Claims against Chinese tech firms unravel
By HENG WEILI in New York and CHEN YINGQUN in Beijing | China Daily | Updated: 2020-08-01 09:13
With Washington testimony from CEOs that no theft found, US case is teetering
With the rise in what some call "techno-nationalism" in the United States, Chinese companies are facing national security accusations by the US on a broad front-from telecom giant Huawei to popular video app TikTok.
However, three of the four CEOs of major US tech companies that testified on Capitol Hill this past week said they had no knowledge of technology theft by China at their businesses. Their responses contrast with the relentless hunt by the US administration for culprits among Chinese tech companies.
The four CEOs-Tim Cook of Apple, Sundar Pichai of Google's parent Alphabet, Jeff Bezos of Amazon and Mark Zuckerberg of Facebook-were asked on Wednesday at a House Judiciary subcommittee hearing investigating the practices of major US technology companies whether they believed the Chinese government was stealing intellectual property from US companies.
"I know of no case of ours where it occurred," Cook replied to the question posed by Representative Greg Steube, a Florida Republican."I can only speak to firsthand knowledge."
During Cook's opening statement, he called iPhone maker Apple "a uniquely American company". But he also praised Shenzhen-based Huawei, which the US has worked to portray as a national security threat and has coaxed some of its allies to shun the company's gear, as a leader in 5G mobile technology.
"We also know that customers have a lot of choices and that our products face fierce competition,"Cook said."Companies like Samsung, LG, Huawei and Google have built successful businesses with different approaches. We're OK with that. Our goal is the best, not the most."

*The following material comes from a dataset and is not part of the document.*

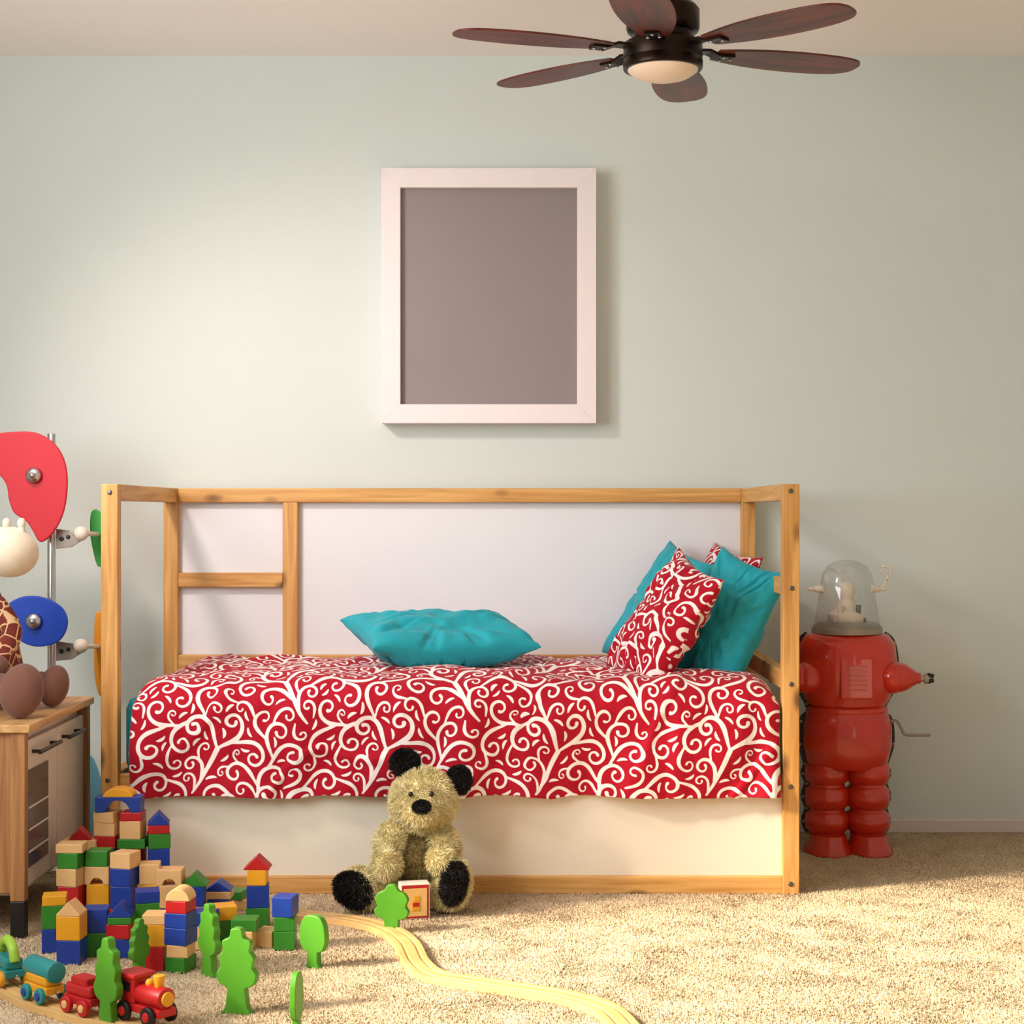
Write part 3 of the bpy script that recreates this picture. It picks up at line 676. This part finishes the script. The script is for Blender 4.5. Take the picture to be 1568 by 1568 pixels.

Pichar said: "I have no firsthand knowledge of any information stolen from Google", which runs the world's most widely used search engine.
Bezos, the world's richest person who runs an omnipresent e-commerce company, mulled the question out loud before answering that it was something "I've read reports of, but don't have personal experience."
Zuckerberg said the allegations of technology theft were "well documented", but didn't provide any specific examples.
He said the fastest-growing app in the world is TikTok, a social media video platform owned by the Chinese company ByteDance.
"History shows that if we don't keep innovating, someone will replace every company here today....If you look at where the top technology companies come from, a decade ago, the vast majority were American. Today, almost half are Chinese."
Zuckerberg's testimony seemed at odds with his previously expressed ardor for China.
In October 2014, he held a 30-minute question-and-answer session entirely in Mandarin at Tsinghua University in Beijing, when he had joined the school's advisory board.
"I'm very glad to be in Beijing," he said to the audience that day. "I love this city. My Chinese is really a mess, but I study using Chinese every day."
At a Canada-China Economic Forum on Monday, Paul Evans, a professor in the School of Public Policy and Global Affairs at the University of British Columbia, said the ban on Huawei's 5G technology is just "the tip of a very large iceberg in the chilly waters of techno-nationalism".
Xu Liping, a senior fellow at the National Institute of International Strategy of the Chinese Academy of Social Sciences, said the US administration has been painstakingly looking for evidence to support its false claim that China has stolen their high-tech technology. But the answers from these tech firm leaders made its lies fall apart, Xu said.
"Some US politicians, who speculate that China has stolen their technology, underestimate Chinese people's wisdom and technological innovation," he said.